Il faut aussi souligner les premières tentatives du gouvernement bourgeois de contrôler les syndicats. Dès 1884, les syndicats sont devenus des associations légales. D’emblée, le gouvernement développa une alternance continuelle d’utilisation de la carotte et du bâton à leur égard. Il multiplia les tentatives de division avec une main tendue aux éléments réformistes dans les syndicats et organisa en même temps une répression féroce des grèves et des syndicalistes révolutionnaires. Mais la CGT fut alors capable de déjouer certaines manœuvres gouvernementales. Ainsi, le Congrès de la CGT de 1901 refusa de donner son aval aux organismes de collaboration de classe comme les Conseils du Travail : “L’antagonisme des intérêts étant la base de toute société capitaliste, les ouvriers doivent rester unis, et s’éduquer sur leur propre terrain de classe exploitée”. Et ce fut un véritable complot du gouvernement dirigé contre la CGT en octobre 1908 après les tragédies de Draveil et Villeneuve Saint-Georges (plusieurs morts) qui incita le syndicat à déclencher cette fameuse grève générale à contre-courant et sans préparation, lui infligeant un cuisant échec : plusieurs des principaux dirigeants de la CGT furent arrêtés dont le secrétaire Griffuelhes. Ce dernier, fut injustement accusé de mauvaise gestion des caisses du syndicat et fut contraint de démissionner de son poste en 1909. Après cela, la direction de la CGT s’enfoncera dans un opportunisme de plus en plus caractérisé. Avec l’entrée du capitalisme dans sa période de décadence, les syndicat intégrèrent définitivement l’appareil d’État, faisant de ces organes originairement prolétarien, parmi les pires chiens de garde de la classe dominante.

L’idéologie bourgeoise et le réformisme exercèrent donc une pression à la fois au sein du PS et dans le mouvement syndical en s’appuyant sur leurs faiblesses pour diffuser le poison de l’opportunisme.
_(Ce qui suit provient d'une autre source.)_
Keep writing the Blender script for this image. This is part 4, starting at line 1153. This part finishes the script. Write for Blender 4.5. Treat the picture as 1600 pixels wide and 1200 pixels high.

Cela se concrétisa de manière dramatique par rapport à la question de la guerre, enjeu crucial qui constituera le quatrième et dernier volet de cette série d’article.

Wim, 3 décembre 2017

 

1) “Le socialisme ne pousse pas aux grèves, il ne les provoque pas, parce que, même là où elles peuvent aboutir, elles laissent subsister pour les travailleurs, leurs conditions de prolétaires ou de salariés”.

2) Les anarchistes firent adopter (contre les guesdistes) la grève générale comme principe d’action syndicale au sein de la CGT dès 1894 auquel se rallient des syndicalistes purement réformistes ou des opportunistes comme Aristide Briand.

3) Cf. Grève de masse, parti et syndicat, de Rosa Luxemburg. (1906)

4) Lénine dans une préface à la brochure de Voinov (Lunacharsky) sur l’attitude du parti envers les syndicats. (1907)

5) Voir notre article : Ce qui distingue le mouvement syndicaliste révolutionnaire, publié dans la Revue Internationale n° 118, 3ème trimestre 2004.

6) Pour le 2ème Congrès Mondial, in Le Mouvement communiste en France.